El segundo disco, The People Who Grinned Themselves to Death, fue más maduro, más ácido. “La gente que se rió hasta morir”. Un guiño a la monarquía y al conformismo británico. Me and the Farmer tenía ese aire folk-pop de fiesta en el campo, Five Get Over Excited era un torbellino de optimismo ingenuo, Bow Down, una joya melódica que resumía el espíritu del grupo: humildad, humanidad y elegancia sin artificio.

 

y Build, que no era solo una balada bonita. Bajo su apariencia tierna se escondía una crítica feroz al modelo de progreso que arrasaba con todo en la Inglaterra de Thatcher.
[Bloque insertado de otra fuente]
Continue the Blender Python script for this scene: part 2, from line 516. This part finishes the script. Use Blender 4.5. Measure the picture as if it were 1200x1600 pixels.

Paul Heaton disfrazó de melodía dulce un mensaje incómodo: el del hombre que “construye” sin saber qué está levantando realmente.

 

El verso “a house where we can stay”, suena casi como una promesa doméstica, pero en realidad es una denuncia: ladrillo sobre ladrillo, el país se iba quedando sin alma. Lo que parecía un himno a la esperanza era, en el fondo, un grito por la pérdida del paisaje, de la comunidad, del sentido de lo común. Una bofetada envuelta en terciopelo, tan hermosa que pocos se dieron cuenta del golpe.

 

Todo se rompió demasiado pronto. Las tensiones internas y, sobre todo, la sensación de haber dicho ya lo que tenían que decir, hicieron que The Housemartins se disolvieran en 1988, justo cuando estaban en lo más alto. “Siempre dijimos que sólo haríamos dos discos”, decían. Y cumplieron su promesa. Lo que vino después fue un recopilatorio, Now That’s What I Call Quite Good, un título tan irónico como ellos mismos.

 

Paul Heaton formó The Beautiful South, más sofisticado, pero con la misma puntería para retratar la vida cotidiana. Norman Cook se reinventó como Fatboy Slim, cambiando guitarras por platos y haciendo bailar al planeta entero.

 

Escuchar hoy Happy Hour o Build es viajar a una época en la que la música pop podía tener conciencia sin resultar pedante. The Housemartins no eran militantes de pancarta, sino tipos que sabían que el cambio empieza en las cosas pequeñas, en los amigos, en el barrio, en la manera de tratar a los demás. Cantaban sobre fe y justicia, pero también sobre pintas de cerveza y tardes de domingo. Y lo hacían con un entusiasmo contagioso.

 

Escucharlos es sonreír, pero también pensar. Que se puede ser amable y combativo al mismo tiempo. Que se puede cantar al amor y a la injusticia con la misma voz. Que se puede bailar sin dejar de mirar alrededor. Que esa casa que querían construir sigue levantada, hecha de armonías, de buen humor, de amistad, de esperanza.

 

Y que no podemos renunciar a vivir en ella.